Add in the recent news that HP's Moscow offices were raided by Russian authorities as part of a joint Russian and German bribery investigation, and the taste in some partners' mouths can start getting pretty bitter.

Hurd says he is aware of the line HP walks as such an enormous organization. He calls HP's scale "a strange friend." On the one hand, HP's size means it can offer a tremendous portfolio of products and services with support from a massive sales force. But it can also mean that it's difficult for partners and customers to navigate through multiple organizational layers to get things done.

"The very same fact can be an asset or a liability. Our objective is to make it an asset," he said.

Given Hurd's success at righting the HP ship following several down years, it can be easy to forget he had no background in such a giant organization prior to taking the reins. He spent 25 years at NCR, a manufacturer of computer kiosks, POS terminals, ATMs and other business products. As CEO of NCR in his final two years, he grew yearly revenue and profits to new heights--but those figures are still dwarfed by the money HP generates in a single quarter.

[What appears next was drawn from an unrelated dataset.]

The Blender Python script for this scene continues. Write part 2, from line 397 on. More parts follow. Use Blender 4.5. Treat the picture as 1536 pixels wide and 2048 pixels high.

There is a sense with Hurd that he is relentlessly trying to make HP leaner and meaner, to make it operate with the nimbleness and energy of a much smaller company. Since taking over, he hasn't been shy about laying people off. He's been equally ruthless about consolidating HP's own IT infrastructure, reducing the number of data centers from 85 down to six.

Hurd's methods haven't pleased everybody at HP. In a recent interview with Forbes, he admitted, "Not everybody is comfortable with being pushed." Few would argue, though, that Hurd doesn't push himself the hardest of all.

As he strides purposefully into HP's boardroom on this early spring day, he spends the bare minimum of time on introductory handshakes before settling in for business--"What can I do for you now?" When the meeting is over, he's just as quick to his feet, ready to charge down the corridor toward the next piece of HP business that demands his attention.

Hurd is driven at HP, he says, because he doesn't want to "drive out of the parking lot the last time, whenever that is, and say, 'I just wish I'd done this, this, this, this and this.'

"When I drove out of the parking lot of my last company, the only other company I've worked for in my career, I was sad. I didn't want to leave. But the one thing I can tell you without any doubt is, I left everything I had on the field. And I did everything I could to get that company in the absolute best position I could to win. And that's how I feel."